The Fourth Circuit appeal is the latest stage of the long-running proceedings in RTAO v. FEC.   Originally, RTAO challenged a number of FEC rules, including the rule implementing the electioneering communications funding restriction that was adopted after the Supreme Court’s 2007 decision in Wisconsin Right to Life v. FEC (11 C.F.R. § 114.15).   The district court and Court of Appeals upheld all of the challenged rules in 2008 and 2009.  Subsequent judicial decisions, most notably Citizens United v.
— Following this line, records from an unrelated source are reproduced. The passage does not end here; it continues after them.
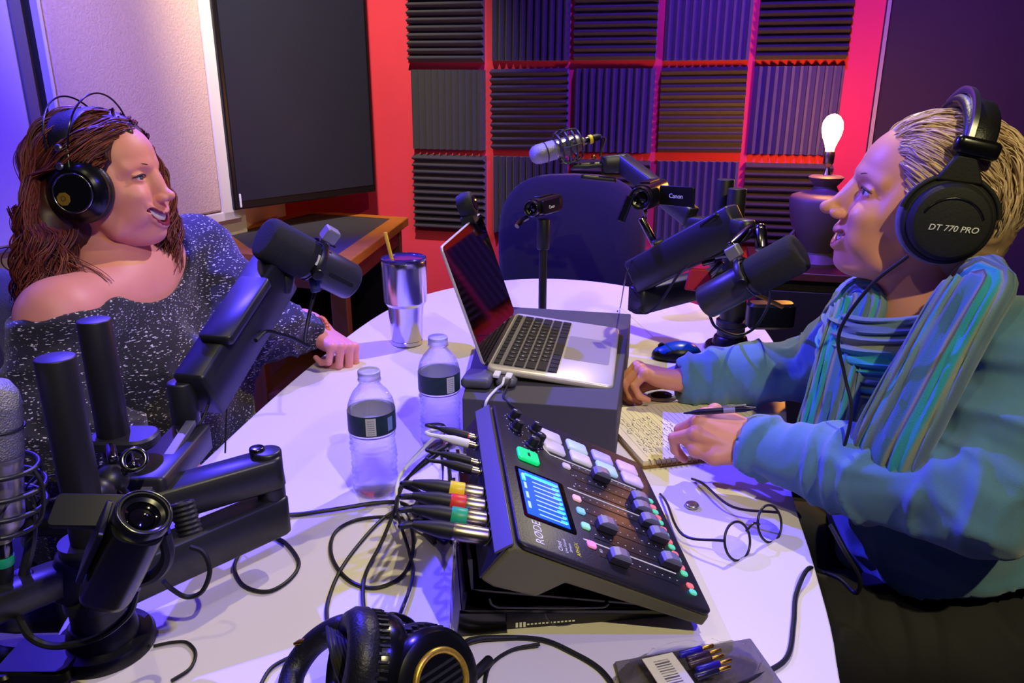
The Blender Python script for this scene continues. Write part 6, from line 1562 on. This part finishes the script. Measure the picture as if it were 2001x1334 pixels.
# ---- long wavy hair
def hl(s):
    s.ell((-.014, 0, .030), (.103, .086, .091), k=.01)
    s.ell((-.055, 0, -.05), (.062, .088, .090), k=.03)
    for y in (-1, 1):
        s.chain([(-.062, y * .066, -.02), (-.075, y * .085, -.09), (-.070, y * .100, -.175)], [.022, .030, .022], .03)
    s.ell((-.070, 0, -.15), (.030, .09, .08), k=.03)
    s.ell((.088, 0, -.012), (.066, .10, .088), rot=(0, 14, 0), k=.008, op='s')
    s.ell((.040, 0, -.130), (.072, .075, .095), k=.01, op='s')
hair_base(HL, 'hair', hl, m_hairL, WL, .010, (30, 30, 22), .0035)
hairL = [o for o in WL.children if o.name.startswith('hair')][-1]
def genL(rs, i):
    while True:
        d = Vector((rs.gauss(0, 1), rs.gauss(0, 1), rs.gauss(0, 1))).normalized(); p, n = on_skull(Vector((-.012, 0, .026)) + d * .08, 0)
        if p.z < -.01 or p.x > .022 + (p.z + .02) * .46 or abs(p.y) < .003: continue
        if i % 3 == 0 and p.x < .010 + (p.z + .02) * .46: continue
        break
    sy = 1 if p.y > 0 else -1; P = []; o0 = rs.uniform(.006, .012); ph = rs.uniform(0, 6.3); side = rs.uniform(.0, .035)
    for k in range(9):           # over the skull: sideways from the parting, back and down
        q, n = on_skull(p, o0 + .002 * k + .004 * math.sin(k * 1.3 + ph)); P.append(q)
        v = Vector((-.75 + (.35 if p.x < -.05 else 0), sy * .55, -.55)); v = v - n * v.dot(n); p = q - n * .01 + v.normalized() * .019
        if q.z < .0: break
    q = P[-1]
    if len(P) < 4: return None
    if q.x > -.042: return P
    L = rs.uniform(.15, .27); a = rs.uniform(.012, .024); fr = rs.uniform(20, 30); m = 11
    fx = rs.uniform(-.03, .02) if rs.random() < .6 else rs.uniform(.01, .085)
    for k in range(1, m):        # free waves down to the shoulders
        f = k / (m - 1); z = q.z - L * f
        P.append(Vector((min(q.x, -.035) + fx * f * f + a * math.sin(fr * L * f * 1.9 + ph) * (f + .2), q.y + sy * (.032 * math.sin(f * 2.4) + side * f) + a * .8 * math.cos(fr * L * f * 1.7 + ph), z)))
    return P
strands(HL, 460, genL, .0011, m_hairL, 'hair_strands', hairL, 8, kids=11, jit=.0030, steps=56, avoid=True)
def genLn(rs, i):                # locks at the nape and shoulders
    a = rs.uniform(82, 278); r = rs.uniform(.085, .135); x = -.018 + .8 * r * math.cos(R(a)) ; y = r * 1.0 * math.sin(R(a)); ph = rs.uniform(0, 6); am = rs.uniform(.008, .018); L = rs.uniform(.14, .24)
    return [Vector((x + am * math.sin(k * 1.3 + ph) - .01 * k / 5, y * (1 + .05 * k) + am * math.cos(k * 1.2 + ph), -.03 - L * k / 8)) for k in range(9)]
strands(HL, 330, genLn, .0011, m_hairL, 'hair_strands', hairL, 9, kids=7, jit=.004, steps=44, avoid=True)

for k, (rr_, m_, nm) in enumerate(((.0275, mat('orange_beads', srgb(226, 122, 40), .4, bump=.6, bscale=250), 'orange beaded bracelet on the wrist of the laughing woman'), (.0270, m_mblk, 'black wristband beside the orange bracelet'))):
    d = (Wlf - Elf).normalized(); c = Wlf + d * (.002 if k == 0 else -.010)
    mb = MB(frame(c, z=d)); mb.torus((0, 0, 0), rr_, .0042 if k == 0 else .003, nu=44)
    if k == 0:
        for q in range(22): mb.ell((rr_ * math.cos(R(q * 360 / 22)), rr_ * math.sin(R(q * 360 / 22)), .0), .0052, nu=8, nv=6)
    o = mb.build('bracelet' if k == 0 else 'wristband', m_, WL)

def genLf(rs, i):                # far side lock framing the cheek and curling under the chin
    ph = rs.uniform(0, 6); am = rs.uniform(.005, .011); x0 = rs.uniform(.015, .060); L = rs.uniform(.17, .25); tx = rs.uniform(.02, .075)
    return [Vector((x0 + (tx - x0) * k / 9 + am * math.sin(k * 1.5 + ph), .070 + .030 * math.sin(k * .32) + am * math.cos(k * 1.4 + ph) - .03 * max(0, k - 6) / 3, .060 - .3 * abs(x0 - .02) - L * k / 9)) for k in range(10)]
strands(HL, 90, genLf, .0014, m_hairL, 'hair_strands', hairL, 21, kids=7, jit=.004, steps=44)
# ================================================================ HEADPHONES
m_pad = mat('black_leatherette', srgb(20, 20, 24), .42, bump=.3, bscale=400)
m_gloss = mat('gloss_black', srgb(12, 12, 16), .22)
m_velour = mat('grey_velour', srgb(120, 118, 130), .95, bump=.4, bscale=500)
m_chrome = mat('chrome', srgb(200, 200, 205), .18, 1)
m_steel = mat('brushed_steel', srgb(168, 168, 172), .32, 1)
m_ink = mat('white_print', srgb(235, 235, 235), .5)
m_gold = mat('gold_badge', srgb(196, 160, 60), .35, .7, var=.4, vscale=300)
def band_pts(rx, rz, z0, a0=8, a1=172, n=9, x0=0.0, lean=0.0):
    P = []
    for k in range(n):
        a = R(a0 + (a1 - a0) * k / (n - 1)); z = z0 + rz * math.sin(a); P.append(Vector((x0 + lean * (z - z0), rx * math.cos(a), z)))
    return P
def strap(mb, P, w, t, steps=48, wf=None):
    S = smooth_path(P, steps); vs = []; fs = []; m = len(S); prof = [(-1, -.4), (-.8, -1), (.8, -1), (1, -.4), (1, .4), (.8, 1), (-.8, 1), (-1, .4)]; n = 8
    for i, p in enumerate(S):
        tg = (S[min(i + 1, m - 1)] - S[max(i - 1, 0)]).normalized(); o = tg.cross(Vector((1, 0, 0))).normalized(); ww = w * (wf(i / (m - 1)) if wf else 1)
        for a, b in prof: vs.append(p + Vector((1, 0, 0)) * (a * ww) + o * (b * t))
    for i in range(m - 1):
        for k in range(n): j = (k + 1) % n; fs.append((i * n + k, i * n + j, (i + 1) * n + j, (i + 1) * n + k))
    fs.append(tuple(range(n))[::-1]); fs.append(tuple((m - 1) * n + k for k in range(n))); mb.add(vs, fs)
def studio_phones(M, root):          # closed-back with big round cups and a padded band
    for y in (1, -1):
        C = M @ frame((-.008, y * .072, -.008), z=(0.0, y, .06), y=(.12, 0, 1)) @ Matrix.Scale(.90, 4)
        mb = MB(C); mb.lathe([(.030, 0), (.052, .0), (.060, .004), (.0625, .012), (.060, .020), (.052, .023)], n=40); mb.build('ear_pad', m_velour, root, ang=60)
        mb = MB(C); mb.lathe([(.054, .020), (.0585, .022), (.0590, .030), (.055, .034), (.053, .0345), (.0510, .044), (.047, .0485), (.042, .050), (.001, .0508)], n=44)
        cup = mb.build('ear_cup', m_mblk, root, ang=28)
        if y == 1:
            text('DT 770 PRO', .0115, C @ Matrix.Translation((.003, -.008, .0512)) @ Matrix.Rotation(R(3), 4, 'Z'), m_ink, 'lettering', cup, ext=.0008, shear=.25)
            mb = MB(C); mb.torus((0, -.008, .0500), .040, .0018, a0=25, a1=155, nu=24); mb.build('ridge', m_gloss, cup)
        # yoke
        mb = MB(C); mb.torus((0, 0, .030), .062, .0035, a0=10, a1=170, nu=26)
        mb.build('yoke', m_mblk, root)
        top = C.inverted() @ (M @ Vector((-.008, y * .094, .062)))
        mb = MB(C); mb.prism([(-.030, .052), (-.012, .088), (.012, .088), (.030, .052)], .024, .036); mb.build('yoke_plate', m_mblk, root, bev=.003)
        mb = MB(M @ frame((-.006, y * .094, .083), z=(0, 0, 1), x=(1, 0, 0))); mb.rbox((0, 0, 0), (.052, .022, .022), .009, bev=.004); mb.build('hinge_block', m_gloss, root, ang=60)
    mb = MB(M); strap(mb, band_pts(.096, .062, .072, 4, 176, x0=-.006), .021, .0075, wf=lambda f: .8 + .25 * math.sin(math.pi * f)); mb.build('headband', m_pad, root, ang=60)
    mb = MB(M); strap(mb, band_pts(.0985, .068, .080, 10, 170, x0=.006), .004, .0045); mb.build('band_trim', m_steel, root, ang=60)
pR = thing('headphones', HR @ Vector((0, 0, -.02)), 'black closed studio headphones with grey ear pads worn by the blonde woman', 'headphones')
studio_phones(HR, pR)

def open_phones(M, root):           # leather strap with twin wire bows and ringed cups
    for y in (1, -1):
        C = M @ frame((.004, y * .070, -.016), z=(0.06, y, .04), y=(0, 0, 1))
        mb = MB(C); mb.lathe([(.026, 0), (.046, 0), (.052, .005), (.053, .014), (.048, .019)], n=40); mb.build('ear_pad', m_pad, root, ang=60)
        mb = MB(C); mb.lathe([(.047, .017), (.051, .019), (.0515, .026), (.046, .034), (.040, .038), (.036, .041), (.020, .0425), (.001, .043)], n=44); cup = mb.build('ear_cup', m_gloss, root, ang=30)
        mb = MB(C); mb.torus((0, -.002, .0405), .0315, .0016, nu=48); mb.build('silver_ring', m_chrome, cup)
        if y == -1:
            mb = MB(C @ Matrix.Translation((-.015, -.010, .0425))); mb.prism([(.0112 * math.cos(R(22.5 + 45 * k)), .0112 * math.sin(R(22.5 + 45 * k))) for k in range(8)], 0, .0018); b = mb.build('gold_badge', m_gold, cup, smooth=False, bev=.0004)
            mb = MB(C @ Matrix.Translation((-.015, -.010, .0443)))
            for r0 in (.0042, .0028): mb.torus((0, .001, 0), r0, .0005, nu=18, nv=6)
            mb.build('emblem', mat('dark_gold', srgb(120, 92, 30), .4, .6), b)
        mb = MB(M @ frame((-.004, y * .100, .034), z=(0, y, .25), y=(0, 0, 1))); mb.rbox((0, .006, .0), (.030, .052, .012), .010, bev=.003); hb = mb.build('hanger', m_gloss, root, ang=60)
        mb = MB(M @ frame((-.004, y * .104, .034), z=(0, y, .25), y=(0, 0, 1)))
        for yy in (-.008, .022): mb.lathe([(.006, .004), (.0062, .007), (.004, .009), (.001, .0092)], Matrix.Translation((0, yy, 0)), n=18)
        mb.build('screw', m_steel, hb)
    mb = MB(M); strap(mb, band_pts(.094, .062, .058, 2, 178, x0=-.010, lean=.05), .024, .0028, wf=lambda f: .62 + .55 * math.sin(math.pi * f)); mb.build('headband', m_pad, root, ang=60)
    for dx, bend in ((-.018, -.10), (.018, .12)):
        mb = MB(M); mb.tube([p + Vector((dx * (1 - 0) + bend * (p.z - .06) * 1.2, 0, 0)) for p in band_pts(.104, .094, .050, 4, 176, n=11, x0=-.006)], .0016, 8, samples=60); mb.build('wire_bow', m_gloss, root)
pL = thing('headphones', HL @ Vector((0, 0, -.02)), 'black headphones with silver rings and twin wire bows worn by the auburn haired woman', 'headphones')
open_phones(HL, pL)
# ---- headphones lying at the bottom edge
c1p = PZ(742, 1300, TZ + .055); c2p = PZ(845, 1330, TZ + .05)
pT = thing('headphones', PZ(760, 1320), 'black headphones with a gold ringed cup lying on the table at the bottom edge', 'headphones')
def cup(c, n, gold):
    C = frame(c, z=n, y=(0, 0, 1)) @ Matrix.Scale(1.0, 4)
    mb = MB(C); mb.lathe([(.024, -.030), (.025, -.036), (.034, -.041), (.044, -.038), (.0495, -.030), (.050, -.020), (.046, -.013)], n=48, cap=False); mb.build('ear_pad', m_pad, pT, ang=60)
    mb = MB(C); mb.lathe([(.001, -.026), (.026, -.026)], n=32, cap=False); mb.build('ear_cloth', m_mblk, pT)
    mb = MB(C); mb.lathe([(.045, -.015), (.047, -.008), (.047, .004), (.043, .011), (.036, .014), (.001, .015)], n=48); k = mb.build('ear_cup', m_gloss, pT, ang=30)
    mb = MB(C)
    for q in range(44):
        a = 2 * math.pi * q / 44; mb.box((.0, 0, 0), (.0022, .002, .010), Matrix.Rotation(a, 4, 'Z') @ Matrix.Translation((.0478, 0, -.011)))
    mb.build('pleats', m_pad, k, smooth=False); k.children[-1]['kind'] = 'stuff'
    if gold:
        mb = MB(C); mb.torus((0, 0, .0145), .027, .0032, nu=48); mb.build('gold_ring', m_gold, k)
        mb = MB(C)
        for q in (-2, -1, 0, 1, 2): mb.box((0, q * .0065, .0152), (2 * math.sqrt(.024 ** 2 - (q * .0065) ** 2), .0025, .001))
        mb.build('vent_bars', m_mblk, k)
cup(c1p, V3((.80, .25, -.30)).normalized(), False); cup(c2p, V3((.62, -.62, .45)).normalized(), True)
mb = MB(); mb.tube([PZ(712, 1232, TZ + .07), PZ(670, 1225, TZ + .075), PZ(615, 1255, TZ + .055), PZ(575, 1310, TZ + .035), PZ(560, 1380, TZ + .025)], .012, 12); mb.build('headband', m_pad, pT)
mb = MB(); mb.tube([PZ(790, 1255, TZ + .08), PZ(760, 1205, TZ + .075), PZ(800, 1215, TZ + .06), PZ(820, 1250, TZ + .05)], .004, 8); mb.build('wire_bow', m_gloss, pT)
ct = thing('coiled_cable', PZ(650, 1290), 'bundled black cable with a gold jack lying over the near headphones', 'cable')
for k in range(7):
    mb = MB(); x = 640 + k * 7; mb.tube([PZ(x, 1225 + 3 * k, TZ + .078), PZ(x + 6, 1262, TZ + .080), PZ(x + 18 + k, 1310, TZ + .066), PZ(x + 40, 1360, TZ + .04)], .0024, 8); mb.build('strand', m_rub, ct)
mb = MB(); mb.tube([PZ(618, 1243, TZ + .06), PZ(640, 1238, TZ + .075), PZ(668, 1250, TZ + .08), PZ(690, 1285, TZ + .07), PZ(696, 1320, TZ + .06)], .0028, 8); mb.build('strand', m_rub, ct)
mb = MB(); a_, b_ = PZ(578, 1257, TZ + .058), PZ(604, 1250, TZ + .060); d_ = b_ - a_; mb.lathe([(.0012, -.002), (.0030, .003), (.0030, d_.length), (.0042, d_.length + .001), (.0046, d_.length + .018)], frame(a_, z=d_), n=20); mb.build('gold_jack', MATS['gold_tip'], ct)
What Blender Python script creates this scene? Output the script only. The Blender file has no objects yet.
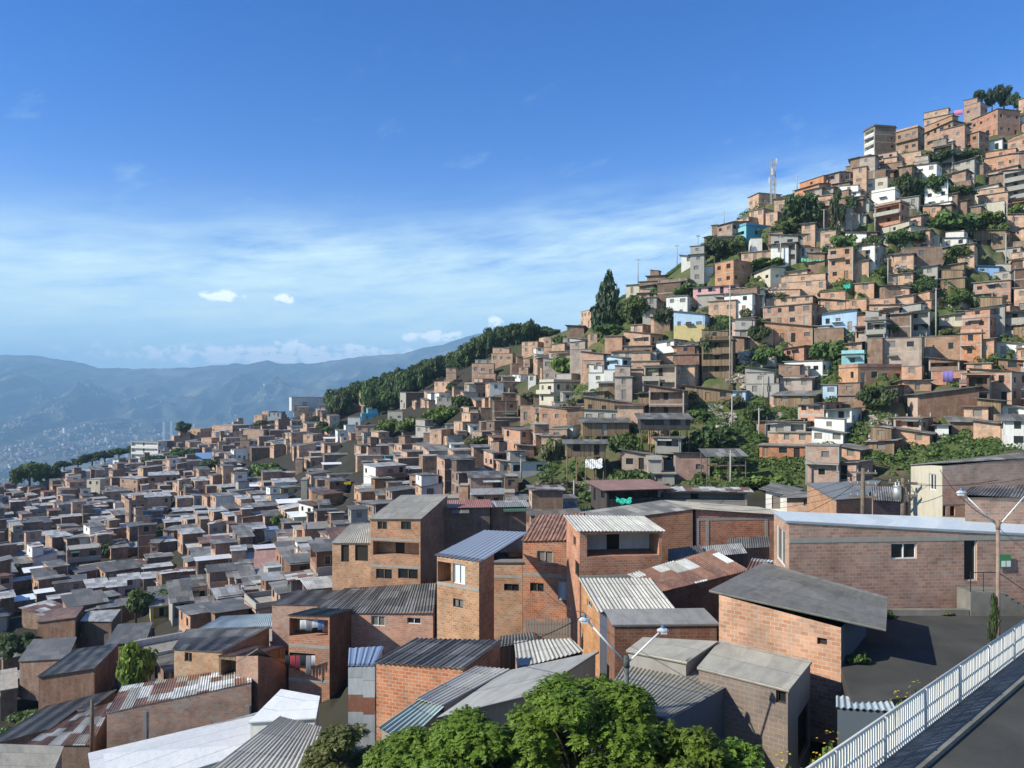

FEC, mooted the much of the case, however.  In April 2010, the Supreme Court vacated the 2009 Court of Appeals’ decision, and remanded the case for further consideration in light of Citizens United and “the Solicitor General’s suggestion of mootness.”  Upon remand, the district court again considered and rejected the two remaining claims relating to the “subpart (b)” definition of “expressly advocating” and the FEC’s “major purpose” methodology in June 2011.  The current Fourth Circuit proceedings are the appeal of this decision.

On October 18, 2010, the Legal Center, along with Democracy 21, filed an amici brief with the district court supporting the challenged regulation and policy.  Prior to the remand, the two organizations filed two other amici briefs in the case dating back to 2008.

The Campaign Legal Center took the lead in preparing the brief.